#### [Data block]
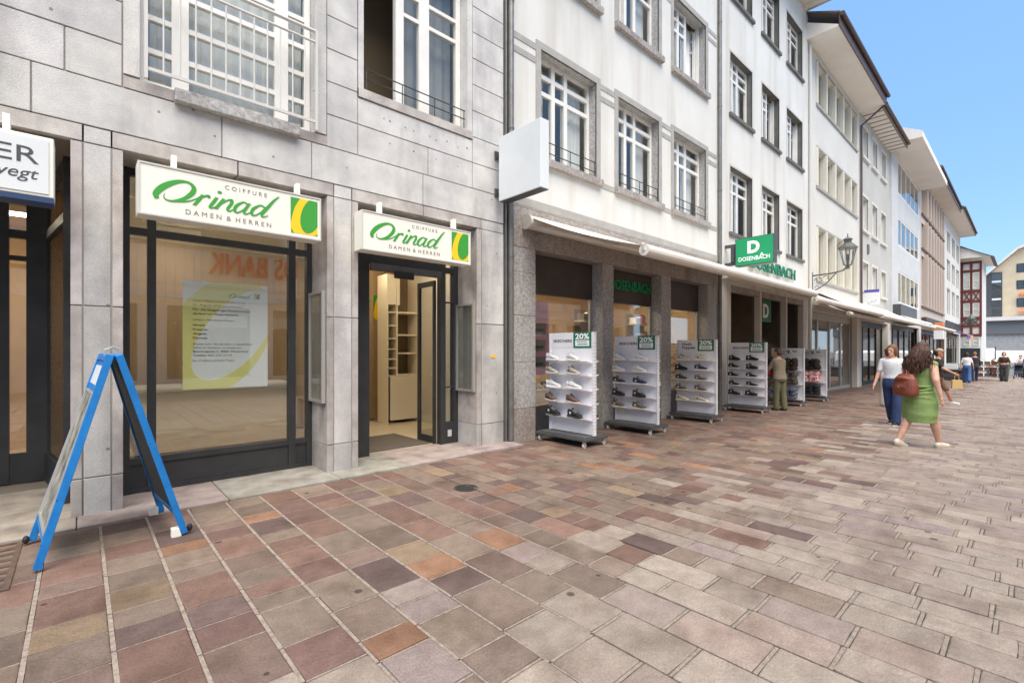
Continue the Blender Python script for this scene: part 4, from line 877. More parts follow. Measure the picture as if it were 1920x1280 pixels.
# --- big beige house across the square
QX = 112.0
Q = thing('beige_house', (QX, 0, -.4), 'large beige gabled house beyond the square with a glazed stair strip', 'building')
k = QX/85
MB().prism([(-14,-4),(5.9,-4),(5.9,12.6),(1.2,17.5),(-6,20.5),(-14,17)], lambda y_, z_, x_: (x_, y_, z_), QX, QX+12).build('wall', MT['beige'], Q)
MB().prism([(6.2,12.4),(6.2,12.75),(1.2,18.0),(-6,21.1),(-14,17.6),(-14,17.2),(-6,20.6),(1.2,17.6)], lambda y_, z_, x_: (x_, y_, z_), QX-.8, QX+12).build('roof', MT['soffit'], Q)
fr = MB(); fr.box(QX-.15,QX-.02,3.0,4.9,6.8,14.2); fr.build('stair_glazing_frame', MT['dgrey'], Q)
for i in range(5): B(QX-.2,QX-.151,3.15,4.2,7.0+i*1.45,8.1+i*1.45).build('pane', MT['wglass'], Q); 
for i in range(2): B(QX-.2,QX-.151,3.15,4.2,9.6+i*2.9,9.9+i*2.9).build('white_panel', MT['white'], Q)
for y0 in (.5, -1.6, -3.7):
    for z0 in (8.3, 11.2, 13.9): m = MB(); m.box(QX-.06,QX-.01,y0,y0+.9,z0,z0+1.4); w3 = m.build('window', MT['anthra'], Q); B(QX-.075,QX-.061,y0+.12,y0+.8,z0+.1,z0+1.3).build('pane', MT['wglass'], w3)
for z0 in (10.2, 7.5): B(QX-1.2,QX-.02,-2,1.1,z0,z0+.35).build('orange_blind', MT['orange'], Q)
B(QX-5,QX-.05,-14,6.4,6.0,6.6).build('white_canopy_edge', MT['soffit'], Q); B(QX-4.5,QX-.06,-14,6.3,3.9,5.98).build('dark_canopy', MT['darkband'], Q); B(QX-4.2,QX-.07,-14,6.2,-4,3.88).build('speckled_base', MT['speckle'], Q)
# white market tents
for i, (x_, y0, y1, z1, lb) in enumerate(((87, 3.05, 4.5, 1.6, 'small white market tent with raised roof at the end of the street'), (88, -9, 3.0, 1.3, 'long white market tent roof across the far square'))):
    zf = zg(x_); t = thing('market_tent', (x_, (y0+y1)/2, zf), lb, 'tent', 'white tents on the square')
    MB().prism([(x_,-.25),(x_+3,-.25),(x_+3,z1-.35),(x_+1.5,z1),(x_,z1-.35)], lambda q, z_, y_: (q, y_, z_), y0, y1).build('roof', MT['tent'], t)
    for yy in (y0+.1, y1-.1): MB().cyl((x_+.1,yy,zf),(x_+.1,yy,-.25),.05,8).build('pole', MT['alu'], t)

# ------------------------------------------------------------------ opposite side of the street (seen only in the panes)
OP = thing('opposite_building', (8, -6.5, 0), 'beige panelled building across the street seen only mirrored in the panes', 'building')
OY = -8.0
ow = [(x_, x_+1.5, z_, z_+1.9) for x_ in [-7+2.6*i for i in range(14)] for z_ in (6.2,)]
og = [(x_, x_+2.6, .4, 3.0) for x_ in [-8+3.4*i for i in range(11)]]
w_, rv = wall_mesh(-9, 30, -.3, 10.0, ow+og, 0, -.3)
opm = mat('beige_panel', srgb(240,220,200), 0.8, srgb(232,210,188), 1, 4)
for mm_, nm, mt_ in [(w_, 'wall', opm)]+[(q, 'window_reveal', MT['plaster_c']) for q in rv]:
    mm_.v = [(x_, OY+y_, z_) for x_, y_, z_ in mm_.v]; mm_.build(nm, mt_, OP, recalc=False)
B(-9,30,OY-6,OY-.35,-.3,9.9).build('core', MT['roomdark'], OP)
for a, b, c_, d in ow+og: B(a,b,OY-.26,OY-.25,c_,d).build('pane', MT['wglass'], OP)
B(-9,30,OY+.002,OY+.12,3.25,3.45).build('string_course', MT['plaster'], OP); B(-9,30,OY+.002,OY+.4,9.9,10.2).build('cornice', MT['plaster'], OP)
for i in range(16): m = MB(); x_ = -8.8+2.4*i; m.box(x_,x_+.1,OY+.002,OY+.05,3.7,5.6).box(x_+2.2,x_+2.3,OY+.002,OY+.05,3.7,5.6).box(x_+.1,x_+2.2,OY+.002,OY+.05,3.7,3.8).box(x_+.1,x_+2.2,OY+.002,OY+.05,5.5,5.6); m.build('wall_panel', MT['plaster_c'], OP)
text('bank_lettering', 'OS BANK', MT['red'], OP, (6.55, OY+.06, 4.22), OPPF, .84, 3.15, .06, .02)
text('shop_lettering', "Marc O'Polo", MT['paper'], OP, (17.4, OY+.06, 2.45), OPPF, .5, 4.4, .06, .01)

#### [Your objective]
Leave every image out, and retype the material exactly.

#### [Solution to this exercise]
Continue the Blender Python script for this scene: part 4, from line 877. More parts follow. Measure the picture as if it were 1920x1280 pixels.
# --- big beige house across the square
QX = 112.0
Q = thing('beige_house', (QX, 0, -.4), 'large beige gabled house beyond the square with a glazed stair strip', 'building')
k = QX/85
MB().prism([(-14,-4),(5.9,-4),(5.9,12.6),(1.2,17.5),(-6,20.5),(-14,17)], lambda y_, z_, x_: (x_, y_, z_), QX, QX+12).build('wall', MT['beige'], Q)
MB().prism([(6.2,12.4),(6.2,12.75),(1.2,18.0),(-6,21.1),(-14,17.6),(-14,17.2),(-6,20.6),(1.2,17.6)], lambda y_, z_, x_: (x_, y_, z_), QX-.8, QX+12).build('roof', MT['soffit'], Q)
fr = MB(); fr.box(QX-.15,QX-.02,3.0,4.9,6.8,14.2); fr.build('stair_glazing_frame', MT['dgrey'], Q)
for i in range(5): B(QX-.2,QX-.151,3.15,4.2,7.0+i*1.45,8.1+i*1.45).build('pane', MT['wglass'], Q); 
for i in range(2): B(QX-.2,QX-.151,3.15,4.2,9.6+i*2.9,9.9+i*2.9).build('white_panel', MT['white'], Q)
for y0 in (.5, -1.6, -3.7):
    for z0 in (8.3, 11.2, 13.9): m = MB(); m.box(QX-.06,QX-.01,y0,y0+.9,z0,z0+1.4); w3 = m.build('window', MT['anthra'], Q); B(QX-.075,QX-.061,y0+.12,y0+.8,z0+.1,z0+1.3).build('pane', MT['wglass'], w3)
for z0 in (10.2, 7.5): B(QX-1.2,QX-.02,-2,1.1,z0,z0+.35).build('orange_blind', MT['orange'], Q)
B(QX-5,QX-.05,-14,6.4,6.0,6.6).build('white_canopy_edge', MT['soffit'], Q); B(QX-4.5,QX-.06,-14,6.3,3.9,5.98).build('dark_canopy', MT['darkband'], Q); B(QX-4.2,QX-.07,-14,6.2,-4,3.88).build('speckled_base', MT['speckle'], Q)
# white market tents
for i, (x_, y0, y1, z1, lb) in enumerate(((87, 3.05, 4.5, 1.6, 'small white market tent with raised roof at the end of the street'), (88, -9, 3.0, 1.3, 'long white market tent roof across the far square'))):
    zf = zg(x_); t = thing('market_tent', (x_, (y0+y1)/2, zf), lb, 'tent', 'white tents on the square')
    MB().prism([(x_,-.25),(x_+3,-.25),(x_+3,z1-.35),(x_+1.5,z1),(x_,z1-.35)], lambda q, z_, y_: (q, y_, z_), y0, y1).build('roof', MT['tent'], t)
    for yy in (y0+.1, y1-.1): MB().cyl((x_+.1,yy,zf),(x_+.1,yy,-.25),.05,8).build('pole', MT['alu'], t)

# ------------------------------------------------------------------ opposite side of the street (seen only in the panes)
OP = thing('opposite_building', (8, -6.5, 0), 'beige panelled building across the street seen only mirrored in the panes', 'building')
OY = -8.0
ow = [(x_, x_+1.5, z_, z_+1.9) for x_ in [-7+2.6*i for i in range(14)] for z_ in (6.2,)]
og = [(x_, x_+2.6, .4, 3.0) for x_ in [-8+3.4*i for i in range(11)]]
w_, rv = wall_mesh(-9, 30, -.3, 10.0, ow+og, 0, -.3)
opm = mat('beige_panel', srgb(240,220,200), 0.8, srgb(232,210,188), 1, 4)
for mm_, nm, mt_ in [(w_, 'wall', opm)]+[(q, 'window_reveal', MT['plaster_c']) for q in rv]:
    mm_.v = [(x_, OY+y_, z_) for x_, y_, z_ in mm_.v]; mm_.build(nm, mt_, OP, recalc=False)
B(-9,30,OY-6,OY-.35,-.3,9.9).build('core', MT['roomdark'], OP)
for a, b, c_, d in ow+og: B(a,b,OY-.26,OY-.25,c_,d).build('pane', MT['wglass'], OP)
B(-9,30,OY+.002,OY+.12,3.25,3.45).build('string_course', MT['plaster'], OP); B(-9,30,OY+.002,OY+.4,9.9,10.2).build('cornice', MT['plaster'], OP)
for i in range(16): m = MB(); x_ = -8.8+2.4*i; m.box(x_,x_+.1,OY+.002,OY+.05,3.7,5.6).box(x_+2.2,x_+2.3,OY+.002,OY+.05,3.7,5.6).box(x_+.1,x_+2.2,OY+.002,OY+.05,3.7,3.8).box(x_+.1,x_+2.2,OY+.002,OY+.05,5.5,5.6); m.build('wall_panel', MT['plaster_c'], OP)
text('bank_lettering', 'OS BANK', MT['red'], OP, (6.55, OY+.06, 4.22), OPPF, .84, 3.15, .06, .02)
text('shop_lettering', "Marc O'Polo", MT['paper'], OP, (17.4, OY+.06, 2.45), OPPF, .5, 4.4, .06, .01)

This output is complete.